Five years ago, Abigail Fisher and Rachel Michalewicz claimed UT rejected them because they were white. They filed suit, and the District Court granted summary judgment in UT’s favor. The 5th Circuit affirmed that decision. Rather than overrule the appellate court’s ruling and hold that race-based admissions policies violate the Equal Protection Clause, the Supreme Court took issue with the 5th Circuit’s standard of review.
The court in Grutter ruled that schools could consider race as a “plus” factor, while the court in Bakke ruled that schools could take race into account, but they couldn’t use racial quotas. In the Grutter companion case, Gratz v. Bollinger, the court struck down the school’s points-for-race system. In other words, admitting students based on race at taxpayer-supported schools is OK, as long as the method is fuzzy. Are we still living in the 1950s?
Race is a “suspect classification” that falls under the strict scrutiny standard of judicial review. To pass this test, a law must have a compelling government interest that’s narrowly tailored, and it’s the least restrictive means for achieving that interest. When would racially discriminating against anyone, even the wealthiest white person whose ancestors owned slaves, ever be a narrowly tailored compelling government interest? And good luck explaining “least restrictive means” to someone denied admission because they’re the wrong color.
In a concurring opinion longer than the majority opinion, Justice Clarence Thomas reminded the court that the “educational benefits” argument in support of discriminatory policies that favor blacks in 2013 was once used to justify discrimination against blacks in the 1950s. The court rejected similar arguments put forth by segregationists. Any present-day admissions policy at a taxpayer-supported school that rejected blacks because they’re black not only would be struck down in the most passionate terms, it would receive non-stop news coverage and international condemnation.

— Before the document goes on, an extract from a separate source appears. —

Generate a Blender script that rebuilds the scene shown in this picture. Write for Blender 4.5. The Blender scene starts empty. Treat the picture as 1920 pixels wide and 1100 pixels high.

Why the double standard? Why allow the government to continue discriminating on the basis of race rather than apply the Equal Protection Clause to all citizens? The phrase “Equal justice under law” is engraved on the front of the Supreme Court building. Monday’s decision and every other ruling that bestow unmerited advantages to some and unmerited disadvantages to others based on skin color betray an ideal that we should uphold, even in a fallen world.
Next term, the court will hear arguments in another racial preferences case, Schuette v. Michigan Coalition to Defend Affirmative Action. Will the highest court in the land stand up for equal justice under law?